Ради этого в 1916 году я заключила контракт на гастроли в Южной Америке и отправилась в Буэнос-Айрес.

По мере написания этих мемуаров я все более отчетливо осознаю невозможность воссоздать жизнь человека или, скорее, судьбы многих людей, воплотившихся во мне. Случаи, которые, как мне казалось, длились целую жизнь, занимали всего несколько страниц, промежутки времени, казавшиеся мне тысячелетиями страданий и боли, из которых я с целью самообороны выходила совсем другим человеком, здесь совершенно не выглядели длинными. Я часто с отчаянием задавала себе вопрос: какой читатель сможет облечь плотью предоставленный мною скелет? Я пытаюсь написать правду, но правда ускользает и прячется от меня. Как отыскать ее? Если бы я была писательницей и написала о своей жизни романов двадцать, то приблизилась бы к истине. А затем, написав все эти романы, я должна была бы рассказать об актрисе, и эта история отличалась бы от всех прочих. Поскольку моя артистическая жизнь и мысли об искусстве развивались и по сей день развиваются совершенно самостоятельно, словно какой-то отдельный организм, независимый от того, что я называю своей волей.

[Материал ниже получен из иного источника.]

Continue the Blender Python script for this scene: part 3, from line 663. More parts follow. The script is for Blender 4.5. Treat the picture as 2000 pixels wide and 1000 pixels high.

И все же я пытаюсь правдиво написать обо всем, что происходило со мной, и очень боюсь, что все это обернется ужасной путаницей. Но я взялась за эту невозможную задачу – изложить свою жизнь на бумаге, и буду продолжать до конца, хотя, как мне кажется, уже слышу голоса так называемых добропорядочных женщин, говорящих: «В высшей степени постыдная история» или «Все ее несчастья всего лишь воздаяние за ее грехи». Но я не считаю, что грешила. Ницше говорит: «Женщина – это зеркало», и я всего лишь отражала окружающее и реагировала на людей и силы, захватывавшие меня подобно тому, как героини «Метаморфоз» Овидия меняли внешний вид и характер согласно воле бессмертных богов.